I return with at least 60 bug bites on my shoulders and back, and a little bag in which one can shit if no place else is handy, but no photographs, since my camera battery apparently doesn't work, though I anticipate the photographs of my more aerobically accomplished companions.

Things said to me recently

1. it's like you're fagin or something … he was a grasping miserable jew who made other people miserable.

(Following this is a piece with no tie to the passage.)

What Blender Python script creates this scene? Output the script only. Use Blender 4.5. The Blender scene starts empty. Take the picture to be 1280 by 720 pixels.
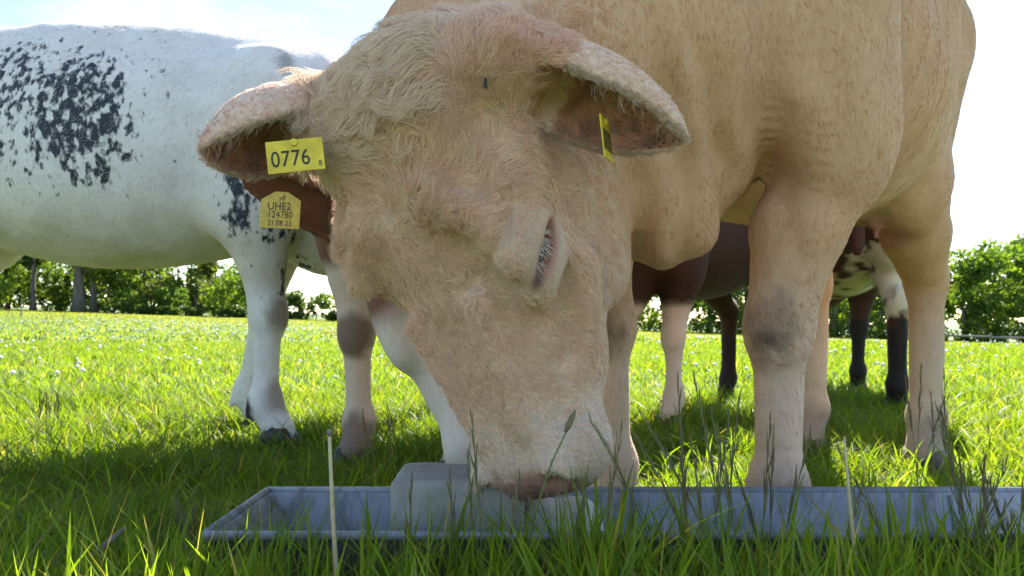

2. Dissertations are to me what cocks are to you. (this one isn't verbatim.)

Hey man nice shot

Grim fucking flick, though.

I seem to have lost my knife

Such Truths certainly involve a basic decision - the choice whether or not to go down that road - but once you make the basic decision to follow that path, to try to make some unattainable idea true in musical practice, it's no longer a question of mere random preference, but it becomes a question of logic - of a new, unforeseeable logic that you unfold by working on it. Preference is simply too weak a word, too suggestive of whim, for what it means to make decisions of that order. Again using Badiou's terminology, if you admit some such Truth, you are 'faithful' to it - which is for Badiou exactly the only way to achieve subjectivity! (his notion of subjectivity is a little more abstract than most folks' - a subject is not a person, but is a process of fidelity to a truth that persons can subscribe to; a subject is something you partake in, not something that you are; if you're not engaged in some such truth, you're basically living some sort of animal life, just prolonging your existence while working, watching tv and paying off your mortgage etc.)

So sez Samuel Vriezen in a comment to a post by Kyle Gann on John Cage.  If you remove that "decision" claptrap from the beginning, you're left with something rather familiar, n'est-ce pas?

Elsewhere on Gann's blog: sweet ink, man.